Again thank you. I know the general rule here is do your own research. But honestly, it really has become a fire hydrant going full blast of information and disinformation and so much easier to miss important information such as this unless you spend a large chunk of your day news digging and I just don’t have the time or bandwidth to do that.
I knew about the sale, but appreciate others’ focus on the implications. Agree about the blast of the fire hydrant. We are awash with water metaphors.
My preferred source for all things voting-related are the Bradblog/Bradcast by Brad Friedman — he’s been working that beat for 20 years or so now. He had a podcast on the Dominion sale last week.

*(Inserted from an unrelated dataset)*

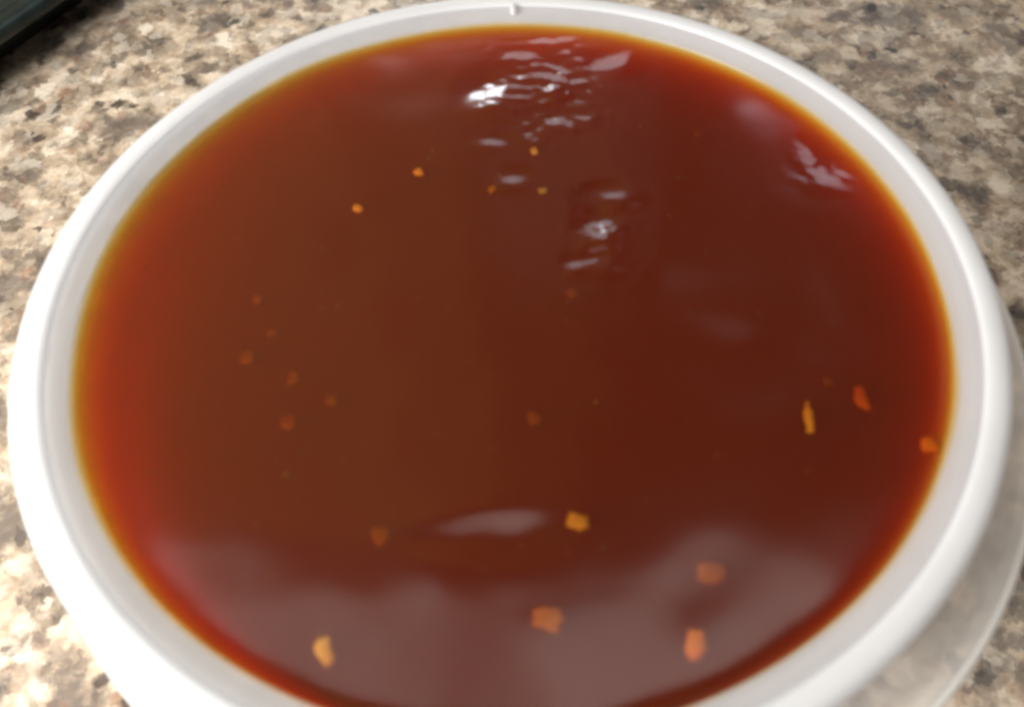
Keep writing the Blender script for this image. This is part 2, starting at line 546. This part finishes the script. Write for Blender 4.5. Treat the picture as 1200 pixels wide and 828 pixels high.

https://bradblog.com/?p=15538
I’ve taken to calling him Fasctor Mike.
Or Elf on a Shelf.
The Adelita Grijalva situation is completely insane, and the reporters who let Jesus Mike lie about her being able to do constituent services even though she hasn’t been seated are not journalists, despite their fancy logos.
Where are the donors? Somebody should be running ads about it in Spanish language media nonstop. Meanwhile my fairly safe Dem rep (with a lot of Hispanic constituents) has maintained radio silence on the matter. Gah.
I saw the interview with her this weekend after they said she should be working. She’s unable to get into the system and had three laptops she was unable to access as well as her office computer in the Capital. Mike Johnson hasn’t made much sense since we learned of his porn monitoring program.
Name and shame your rep, but you’d better be certain they have made zero statements about Grijalva’s situation.